Monday, March 17th, 2008

If strong economic growth is not the explanation for the large increases since 2001 in prices of virtually all mineral and agricultural commodities, then what is? One wouldn’t want to try to reduce commodity markets to a single factor, nor to claim proof of any theory by a single data point. Nevertheless, the developments of the last six months provided added support for a theory I have long favored: real interest rates are an important determinant of real commodity prices. High interest rates reduce the demand for storable commodities, or increase the supply, through a variety of channels:

  • by increasing the incentive for extraction today rather than tomorrow (think of the rates at which oil is pumped, copper mined, forests logged, or livestock herds culled)
  • by decreasing firms’ desire to carry inventories (think of oil inventories held in tanks)
  • by encouraging speculators to shift out of spot commodity contracts (think gold), and into treasury bills.

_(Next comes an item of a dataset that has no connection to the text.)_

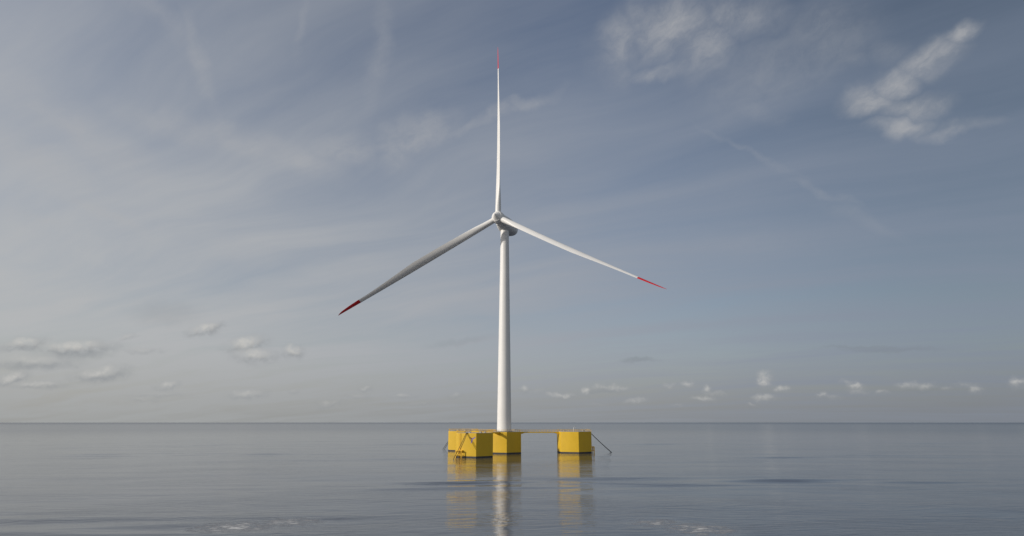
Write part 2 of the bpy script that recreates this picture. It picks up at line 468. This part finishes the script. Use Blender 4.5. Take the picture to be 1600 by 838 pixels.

All three mechanisms work to reduce the market price of commodities, as happened when real interest rates where high in the early 1980s. A decrease in real interest rates has the opposite effect, lowering the cost of carrying inventories, and raising commodity prices, as happened in the 1970s, and again during 2001-2004. It’s the original “carry trade.”

The theoretical model can be summarized as follows:

A monetary expansion temporarily lowers the real interest rate (whether via a fall in the nominal interest rate, a rise in expected inflation, or both – as now). Real commodity prices rise. How far? Until commodities are widely considered “overvalued” — so overvalued that there is an expectation of future depreciation (together with the other costs of carrying inventories: storage costs plus any risk premium) that is sufficient to offset the lower interest rate (and other advantages of holding inventories, namely the “convenience yield”). Only then do firms feel they have high enough inventories despite the low carrying cost. In the long run, the general price level adjusts to the change in the money supply. As a result, the real money supply, real interest rate, and real commodity price eventually return to where they were. The theory is the same as Rudiger Dornbusch’s famous theory of exchange rate overshooting, with the price of commodities substituted for the price of foreign exchange.There was already some empirical evidence to support the theory: Monetary policy news and real interest rates, along with other factors, do appear to be significant determinants of real commodity prices historically. (For a simpler illustration, see graph below).

But the events since August 2007 provide a further data point. As economic growth has slowed sharply, both in the US and globally, the Fed has reduced interest rates, both nominal and real. Firms and investors have responded by shifting into commodities, not out. This is why commodity prices have resumed their upward march over the last six months, rather than reversing it.